Phonemes
If you look at a phoneme set for English (e.g. Wikipedia's IPA for English), that lists the phonemes found in English, excluding dialectal variations. As such, you need a set of sentences that include at least one word listed in the given phonemes.
The dialect being used is important, because that affects the distribution of phonemes. This includes splits, mergers and sound shifts.
John Wells has a reasonable analysis for vowels using Lexical Sets -- groups of words whose vowel share the same sound. Different lexical sets may share the same sound, in which case they are merged. For example, modern (non-conservative) English accents don't make a distinction between NORTH and FORCE. Also, American and British English use a different sound for the vowel in SQUARE and several other vowels; most of this is due to a rhotic vs non-rhotic distinction.
Thus, you need to take this analysis into account if you want to properly account for different accents. You will also need to extend the lexical sets if you want to account for Welsh, Scottish, Irish and Liverpudlian accents that preserve various Middle and Early Modern English distinctions, having resisted various mergers such as MEAT-MEET=FLEECE (/eː/
-/iː/
=/iː/
) and FIR-FUR-FERN=NURSE (/ɪɾ/
-/ʌɾ/
-/ɛɾ/
=/ɜː/
). An understanding of the historic splits and mergers is useful for understanding these accents.
Likewise, you need to account for other splits in progress, such as the BAD-LAD split found in Australian English and American and Canadian English accents with Canadian raising.
Wikipedia has a fairly comprehensive description of various accents and the different splits and mergers.
You also need to be aware that different people transcribe different sounds differently depending on what information they choose to preserve. You need to be aware of this if you choose different sources for phonetic information. For example, Wikipedia is not consistent across different articles. Likewise, the CMU pronunciation dictionary is not consistent -- it mixes different American accents and in some places mixes up phonemes.
Phones
A phoneme can have different realizations depending on the context and accent. For example, /p/
is usually aspirated at the start of a word ([pʰ]
). The International Phonetic Alphabet chart for English dialects Wikipedia page has information on possible phones for given consonant phonemes.

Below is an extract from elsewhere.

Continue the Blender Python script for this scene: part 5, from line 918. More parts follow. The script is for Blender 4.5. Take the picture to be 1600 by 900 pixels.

Some of the phone realizations are the result of forward or backward assimilation, or other processes. For example /m/
is typically realized as [ɱ]
before /f/
or /v/
.
To account for these, you should be interested in diphone coverage. If you want to modify phonemes based on their environment to model processes like assimilation, you should be interested in triphone coverage. It can work with diphone coverage, but it makes the processing more complex. Both of these increase the amount of units involved (although not all combinations are present in English).
Sample Texts
For diphone coverage, you can look at diphone synthesizers. For example, the CMU arctic databases use 1150 utterances (1132 sentences) from several Project Gutenberg texts. These voices (including the Canadian, Scottish and Indian voices) have the phonemes transcribed in Arpabet, which is a US English phoneme set. Thus, the information in these voices don't preserve accent features (that is, the Scottish accent is Americanized, losing at least the FIR-FUR-FERN (/ɪɾ/
-/ʌɾ/
-/ɛɾ/
), LOCK-LOCH (/k/
-/x/
) and WINE-WHINE (/w/
-/ʍ/
) distinctions). I don't know how good the coverage is for non-General American accents.
The Rainbow Passage is used by the International Dialects of English Archive, so should have good phoneme coverage across accents.
The Speech Accent Archive uses an elicitation paragraph for comparing its accents. This paragraph ("Please Call Stella") is found in footnote 1 on the about page.
Another elicitation paragraph I have found was The Tiger and the Girl.
You can search google for other elicitation paragraphs.